§ Exercise task:
Copy out the complete listing, word for word.

[START OF Material]

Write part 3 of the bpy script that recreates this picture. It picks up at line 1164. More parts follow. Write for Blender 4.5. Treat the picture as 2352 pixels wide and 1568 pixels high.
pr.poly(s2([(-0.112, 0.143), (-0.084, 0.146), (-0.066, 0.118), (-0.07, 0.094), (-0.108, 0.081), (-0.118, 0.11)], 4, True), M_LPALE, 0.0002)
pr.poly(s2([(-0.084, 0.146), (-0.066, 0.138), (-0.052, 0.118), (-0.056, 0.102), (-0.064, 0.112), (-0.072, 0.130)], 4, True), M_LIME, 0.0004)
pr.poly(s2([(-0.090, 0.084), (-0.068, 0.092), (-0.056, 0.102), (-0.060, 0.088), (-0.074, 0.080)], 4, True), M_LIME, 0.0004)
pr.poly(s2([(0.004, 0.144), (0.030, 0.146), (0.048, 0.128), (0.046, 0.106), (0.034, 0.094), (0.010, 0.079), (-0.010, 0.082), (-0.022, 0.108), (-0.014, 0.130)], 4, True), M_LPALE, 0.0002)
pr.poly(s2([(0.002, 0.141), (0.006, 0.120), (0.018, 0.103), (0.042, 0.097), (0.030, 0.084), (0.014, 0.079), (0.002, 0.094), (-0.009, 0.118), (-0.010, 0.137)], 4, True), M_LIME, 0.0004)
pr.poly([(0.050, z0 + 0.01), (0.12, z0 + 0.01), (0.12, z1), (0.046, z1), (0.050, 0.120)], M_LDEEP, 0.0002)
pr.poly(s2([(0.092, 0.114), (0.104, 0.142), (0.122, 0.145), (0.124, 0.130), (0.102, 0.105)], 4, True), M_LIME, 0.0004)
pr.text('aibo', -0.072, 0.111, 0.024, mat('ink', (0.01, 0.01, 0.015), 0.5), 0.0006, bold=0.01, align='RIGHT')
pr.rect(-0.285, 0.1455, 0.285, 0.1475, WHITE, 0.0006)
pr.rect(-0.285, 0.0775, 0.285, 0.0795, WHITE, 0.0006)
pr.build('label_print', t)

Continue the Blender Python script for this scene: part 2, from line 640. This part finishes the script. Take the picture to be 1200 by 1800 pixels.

[END OF Material]

§ Full response:
Write part 3 of the bpy script that recreates this picture. It picks up at line 1164. More parts follow. Write for Blender 4.5. Treat the picture as 2352 pixels wide and 1568 pixels high.
pr.poly(s2([(-0.112, 0.143), (-0.084, 0.146), (-0.066, 0.118), (-0.07, 0.094), (-0.108, 0.081), (-0.118, 0.11)], 4, True), M_LPALE, 0.0002)
pr.poly(s2([(-0.084, 0.146), (-0.066, 0.138), (-0.052, 0.118), (-0.056, 0.102), (-0.064, 0.112), (-0.072, 0.130)], 4, True), M_LIME, 0.0004)
pr.poly(s2([(-0.090, 0.084), (-0.068, 0.092), (-0.056, 0.102), (-0.060, 0.088), (-0.074, 0.080)], 4, True), M_LIME, 0.0004)
pr.poly(s2([(0.004, 0.144), (0.030, 0.146), (0.048, 0.128), (0.046, 0.106), (0.034, 0.094), (0.010, 0.079), (-0.010, 0.082), (-0.022, 0.108), (-0.014, 0.130)], 4, True), M_LPALE, 0.0002)
pr.poly(s2([(0.002, 0.141), (0.006, 0.120), (0.018, 0.103), (0.042, 0.097), (0.030, 0.084), (0.014, 0.079), (0.002, 0.094), (-0.009, 0.118), (-0.010, 0.137)], 4, True), M_LIME, 0.0004)
pr.poly([(0.050, z0 + 0.01), (0.12, z0 + 0.01), (0.12, z1), (0.046, z1), (0.050, 0.120)], M_LDEEP, 0.0002)
pr.poly(s2([(0.092, 0.114), (0.104, 0.142), (0.122, 0.145), (0.124, 0.130), (0.102, 0.105)], 4, True), M_LIME, 0.0004)
pr.text('aibo', -0.072, 0.111, 0.024, mat('ink', (0.01, 0.01, 0.015), 0.5), 0.0006, bold=0.01, align='RIGHT')
pr.rect(-0.285, 0.1455, 0.285, 0.1475, WHITE, 0.0006)
pr.rect(-0.285, 0.0775, 0.285, 0.0795, WHITE, 0.0006)
pr.build('label_print', t)

Continue the Blender Python script for this scene: part 2, from line 640. This part finishes the script. Take the picture to be 1200 by 1800 pixels.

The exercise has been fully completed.